“En nuestra sociedad se desaprueban, en general, las emociones. Si bien pueden caber muy pocas dudas de que todo pensamiento creador, así como cualquier otra actividad espontánea, se hallan inseparablemente ligados a las emociones, el vivir y el pensar sin ellas ha sido erigido en ideal. Ser “emotivo” se ha vuelto sinónimo de ser enfermizo o desequilibrado”. Erich Seligmann Fromm (1900-1980) fue psicoanalista, psicólogo social y filósofo humanista. De origen judío alemán, publicó “El miedo a la libertad” (1941).

Tres noches consecutivas. La oscuridad de la playa. El cielo cubierto. El cielo estrellado. La inmensidad del universo en una observación vana del basto espacio que nos rodea. Imposible comprender tanto. La desnudez del cuerpo que quiere experimentar hasta dónde puede llegar el miedo a la libertad. ¿La oscuridad como sinónimo de aprobación de las emociones propias y ajenas? Ellos quisieron comprobarlo. Sin nada planeado. Fluir como las olas del mar que rompen una y otra vez. Miradas y sonrisas cómplices.

Fromm sigue razonando: “Al aceptar esta norma, el individuo se ha debilitado grandemente; su pensamiento ha resultado empobrecido y achatado. Por otra parte, como las emociones no pueden ser por entero eliminadas, ellas han de mantener una existencia completamente separada del aspecto intelectual de la personalidad; el sentimiento barato e insincero que el cine y la música popular ofrecen a millones de sus clientes, hambrientos de emociones, resultan serla consecuencia de todo esto”.

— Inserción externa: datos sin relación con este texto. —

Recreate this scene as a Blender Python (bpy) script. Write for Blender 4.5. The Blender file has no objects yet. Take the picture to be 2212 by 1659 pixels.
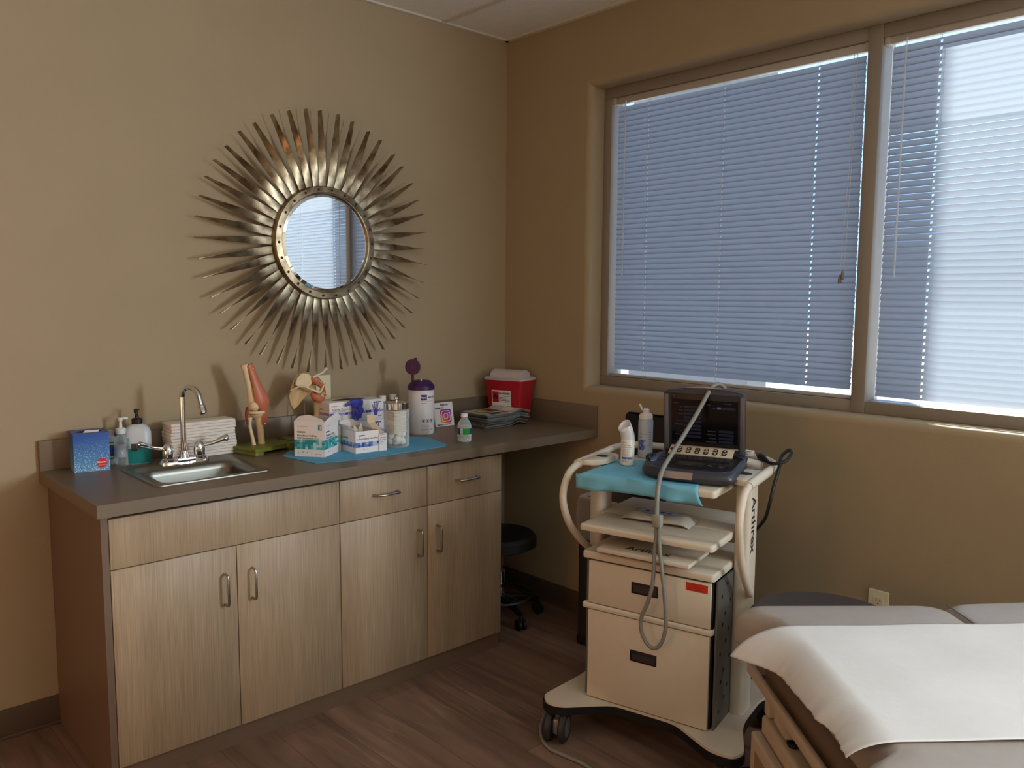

Sin saberlo (o quizá sí), sus pensamientos, emociones y acciones fueron la expresión de su propio yo y no la de un pensamiento social único que reprueba ciertas conductas. Fueron coherentes aunque los miedos, que no dudas, giraban en torno a sus mentes. No había más miedos que la exposición. No había miedo a sus mentes. Quizá la palabra dominante fue espontaneidad. Como niños pequeños que actúan libres de prejuicios. No había nada más atractivo y convincente en esos momentos. Había felicidad.

Fromm: “El amor es el componente fundamental de tal espontaneidad; no ya el amor como disolución del yo en otra persona, no ya el amor como posesión, sino el amor como afirmación espontánea del otro, como unión del individuo con los otros sobre la base de la preservación del yo individual. El carácter dinámico del amor reside en esta misma polaridad: surge de la necesidad de superar la separación, conduce a la unidad… y, a pesar de ello, no tiene por consecuencia la eliminación de la individualidad”.

Instantes de cuerpos fusionados. Libertad para caminar solos. Huellas en el mar, en la arena, en la mente y en el corazón. Él le recordó una frase de Jack London: “La función del ser humano es vivir, no existir. No voy a gastar mis días tratando de prolongarlos; voy a aprovechar mi tiempo”. Todo les parecía irreal; una locura. No quisieron etiquetas, ni nombres concretos. Sólo sabían que el amor no sabe de límites o barreras. El amor por el otro tiene que asumir riesgos; si no, no es amor. Ahí van… asumiendo riesgos.